## begin

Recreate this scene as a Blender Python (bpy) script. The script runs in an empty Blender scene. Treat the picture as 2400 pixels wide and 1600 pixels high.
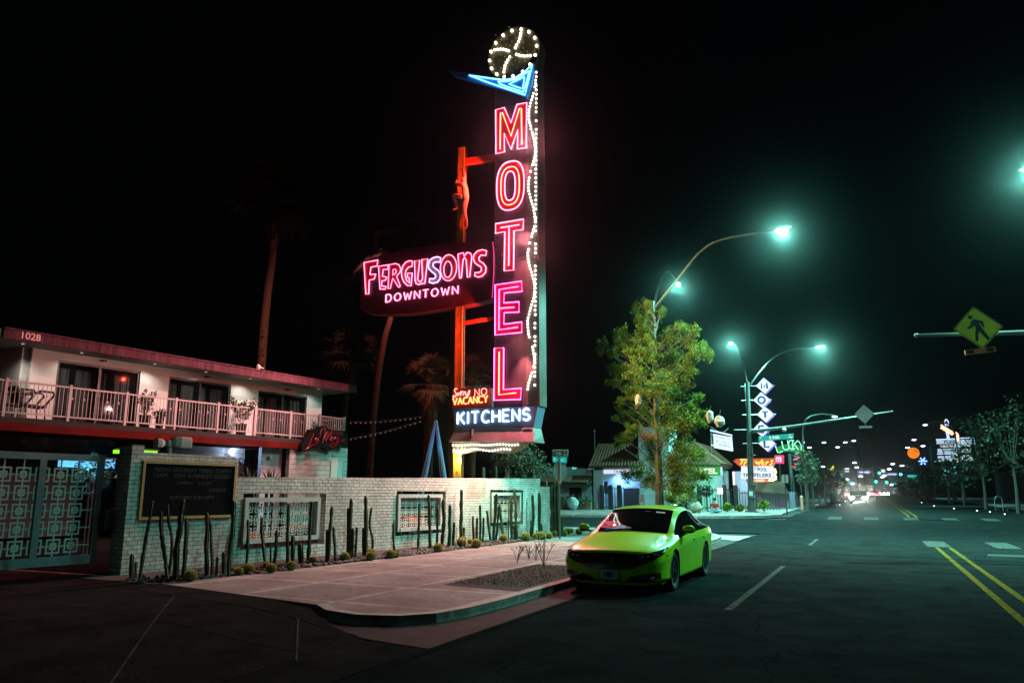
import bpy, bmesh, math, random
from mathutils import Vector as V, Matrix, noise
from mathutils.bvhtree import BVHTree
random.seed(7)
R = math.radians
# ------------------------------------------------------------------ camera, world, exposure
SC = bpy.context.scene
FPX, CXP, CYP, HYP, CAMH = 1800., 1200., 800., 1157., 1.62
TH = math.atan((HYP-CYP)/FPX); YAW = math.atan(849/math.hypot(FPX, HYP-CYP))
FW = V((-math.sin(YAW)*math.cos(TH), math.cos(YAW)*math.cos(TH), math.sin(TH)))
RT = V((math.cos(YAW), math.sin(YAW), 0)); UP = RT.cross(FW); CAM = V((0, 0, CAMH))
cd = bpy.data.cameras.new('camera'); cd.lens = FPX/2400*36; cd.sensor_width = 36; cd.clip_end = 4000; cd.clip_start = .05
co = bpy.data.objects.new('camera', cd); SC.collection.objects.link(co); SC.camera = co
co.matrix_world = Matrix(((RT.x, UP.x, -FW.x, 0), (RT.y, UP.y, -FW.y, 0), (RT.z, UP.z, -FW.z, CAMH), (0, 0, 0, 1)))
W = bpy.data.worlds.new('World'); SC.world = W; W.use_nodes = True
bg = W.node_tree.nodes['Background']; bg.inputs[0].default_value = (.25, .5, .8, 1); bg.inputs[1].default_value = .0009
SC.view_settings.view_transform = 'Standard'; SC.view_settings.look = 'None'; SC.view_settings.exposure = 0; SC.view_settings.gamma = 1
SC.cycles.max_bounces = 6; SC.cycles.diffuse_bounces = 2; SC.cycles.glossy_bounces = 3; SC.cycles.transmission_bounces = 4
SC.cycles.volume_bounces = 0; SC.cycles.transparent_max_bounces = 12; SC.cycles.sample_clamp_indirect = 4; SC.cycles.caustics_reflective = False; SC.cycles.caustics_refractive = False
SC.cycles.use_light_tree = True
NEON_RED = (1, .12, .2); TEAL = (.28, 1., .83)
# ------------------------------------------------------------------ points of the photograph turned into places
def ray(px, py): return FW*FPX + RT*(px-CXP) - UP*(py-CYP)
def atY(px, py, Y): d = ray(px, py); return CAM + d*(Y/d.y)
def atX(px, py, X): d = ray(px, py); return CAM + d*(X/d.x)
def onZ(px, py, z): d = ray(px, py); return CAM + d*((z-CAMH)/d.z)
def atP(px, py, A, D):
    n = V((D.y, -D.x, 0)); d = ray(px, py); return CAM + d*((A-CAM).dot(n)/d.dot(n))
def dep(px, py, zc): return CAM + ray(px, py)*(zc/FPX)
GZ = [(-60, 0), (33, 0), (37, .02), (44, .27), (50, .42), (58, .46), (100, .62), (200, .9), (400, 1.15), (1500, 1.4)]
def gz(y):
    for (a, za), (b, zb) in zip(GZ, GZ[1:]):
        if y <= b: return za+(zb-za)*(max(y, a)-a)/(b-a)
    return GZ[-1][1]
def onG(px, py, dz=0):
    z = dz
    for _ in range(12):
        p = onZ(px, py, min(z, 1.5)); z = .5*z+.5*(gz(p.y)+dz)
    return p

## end

### Job
Reproduce all of the material above word for word. Omit the pictures.

### Written response
Recreate this scene as a Blender Python (bpy) script. The script runs in an empty Blender scene. Treat the picture as 2400 pixels wide and 1600 pixels high.
import bpy, bmesh, math, random
from mathutils import Vector as V, Matrix, noise
from mathutils.bvhtree import BVHTree
random.seed(7)
R = math.radians
# ------------------------------------------------------------------ camera, world, exposure
SC = bpy.context.scene
FPX, CXP, CYP, HYP, CAMH = 1800., 1200., 800., 1157., 1.62
TH = math.atan((HYP-CYP)/FPX); YAW = math.atan(849/math.hypot(FPX, HYP-CYP))
FW = V((-math.sin(YAW)*math.cos(TH), math.cos(YAW)*math.cos(TH), math.sin(TH)))
RT = V((math.cos(YAW), math.sin(YAW), 0)); UP = RT.cross(FW); CAM = V((0, 0, CAMH))
cd = bpy.data.cameras.new('camera'); cd.lens = FPX/2400*36; cd.sensor_width = 36; cd.clip_end = 4000; cd.clip_start = .05
co = bpy.data.objects.new('camera', cd); SC.collection.objects.link(co); SC.camera = co
co.matrix_world = Matrix(((RT.x, UP.x, -FW.x, 0), (RT.y, UP.y, -FW.y, 0), (RT.z, UP.z, -FW.z, CAMH), (0, 0, 0, 1)))
W = bpy.data.worlds.new('World'); SC.world = W; W.use_nodes = True
bg = W.node_tree.nodes['Background']; bg.inputs[0].default_value = (.25, .5, .8, 1); bg.inputs[1].default_value = .0009
SC.view_settings.view_transform = 'Standard'; SC.view_settings.look = 'None'; SC.view_settings.exposure = 0; SC.view_settings.gamma = 1
SC.cycles.max_bounces = 6; SC.cycles.diffuse_bounces = 2; SC.cycles.glossy_bounces = 3; SC.cycles.transmission_bounces = 4
SC.cycles.volume_bounces = 0; SC.cycles.transparent_max_bounces = 12; SC.cycles.sample_clamp_indirect = 4; SC.cycles.caustics_reflective = False; SC.cycles.caustics_refractive = False
SC.cycles.use_light_tree = True
NEON_RED = (1, .12, .2); TEAL = (.28, 1., .83)
# ------------------------------------------------------------------ points of the photograph turned into places
def ray(px, py): return FW*FPX + RT*(px-CXP) - UP*(py-CYP)
def atY(px, py, Y): d = ray(px, py); return CAM + d*(Y/d.y)
def atX(px, py, X): d = ray(px, py); return CAM + d*(X/d.x)
def onZ(px, py, z): d = ray(px, py); return CAM + d*((z-CAMH)/d.z)
def atP(px, py, A, D):
    n = V((D.y, -D.x, 0)); d = ray(px, py); return CAM + d*((A-CAM).dot(n)/d.dot(n))
def dep(px, py, zc): return CAM + ray(px, py)*(zc/FPX)
GZ = [(-60, 0), (33, 0), (37, .02), (44, .27), (50, .42), (58, .46), (100, .62), (200, .9), (400, 1.15), (1500, 1.4)]
def gz(y):
    for (a, za), (b, zb) in zip(GZ, GZ[1:]):
        if y <= b: return za+(zb-za)*(max(y, a)-a)/(b-a)
    return GZ[-1][1]
def onG(px, py, dz=0):
    z = dz
    for _ in range(12):
        p = onZ(px, py, min(z, 1.5)); z = .5*z+.5*(gz(p.y)+dz)
    return p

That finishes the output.